Carpenter has been a studio potter for the past nine years. "Making pots daily offers an understanding of the development of my work and a never-ending quest for new ideas." His pottery studio is located at Curve studios & garden, in the heart of Asheville's River Arts District.?In 2008, Carpenter was juried into the prestigious Southern Highland Craft Guild. Also in 2008, one of his salt-glazed platters was added to the Mint Museum's permanent collection in Charlotte, NC.

Carpenter's pieces are among the artwork of more than one hundred thirty five artists from Western North Carolina and around the country featured at Crimson Laurel Gallery.?"Presenting this body of work amongst so many of my peers is incredibly humbling and gratifying," says Carpenter.

Carpenter offered the following artist statement, "As a studio potter, I work diligently to make well-crafted wares for everyday people. It's seemingly less about the 'ritual of the table' and more about respecting a long tradition of craftsmen before me and discovering my own voice. As a contemporary potter, I often look to past traditions for inspiration. I'm interested in folk pottery of many origins. My native state of North Carolina, of course, offers a deep well of talented potters, both folk and contemporary, to look towards for inspiration."

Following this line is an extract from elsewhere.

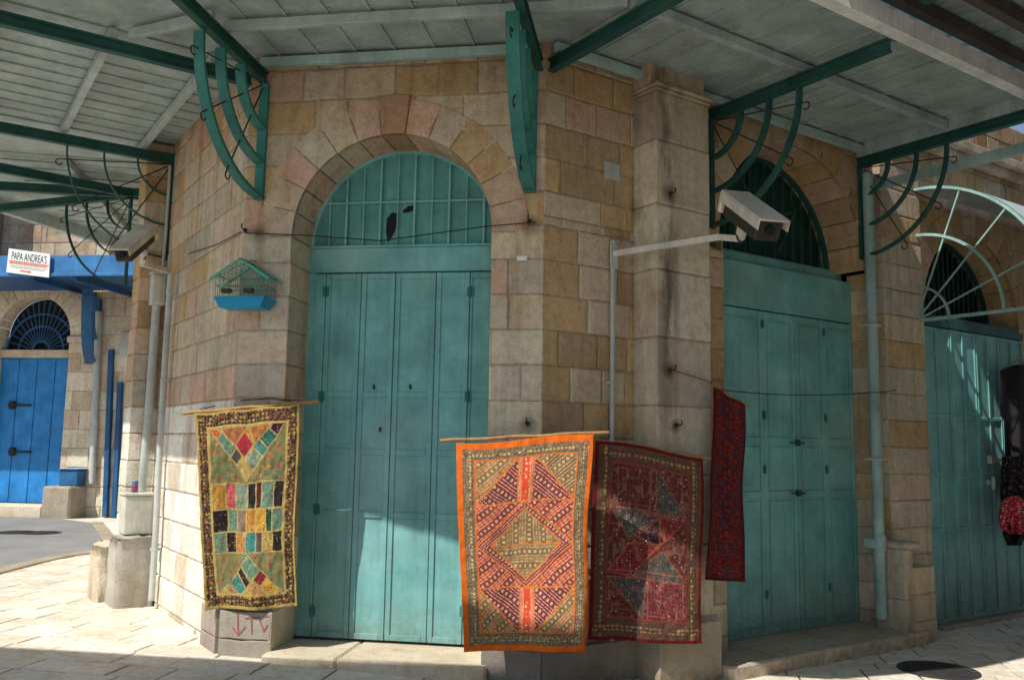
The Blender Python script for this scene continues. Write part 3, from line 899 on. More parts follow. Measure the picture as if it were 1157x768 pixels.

"Simplicity in form offers a broad surface for me to embellish with lines, patterns, and drawings. Before I was introduced to the ceramics arts, I did a fair amount of illustration before and during art school. The combination of three-dimensional forms and two-dimensional drawings was a natural fusion of both my love of drawing and pottery, art and craft. It is my intention to bring together clear and abstract markings to engage the viewer to look closely at how design relates to the form of the pot," adds Carpenter.

Tzadi Turrou

Tzadi Turrou designs and crafts colorful tiles from small decorative tiles to larger architectural pieces. She has developed her formula for a black wax resist line of tiles crucial to her "cuerda seca" technique. The glazed "cuerda seca" technique involves silk screening and wax-resist lines on the already-fired clay. Turrou became interested in the arts while attending the American College in Paris. When she returned to the US, she entered an intense study of ceramics in Massachusetts. She later moved to Colorado to continue her studies and then moved on to Arizona where she was involved in organizing demonstrations of raku and wheel-throwing clay to the public. This is where she became interested in tiles and discovered the "cuerda seca" technique.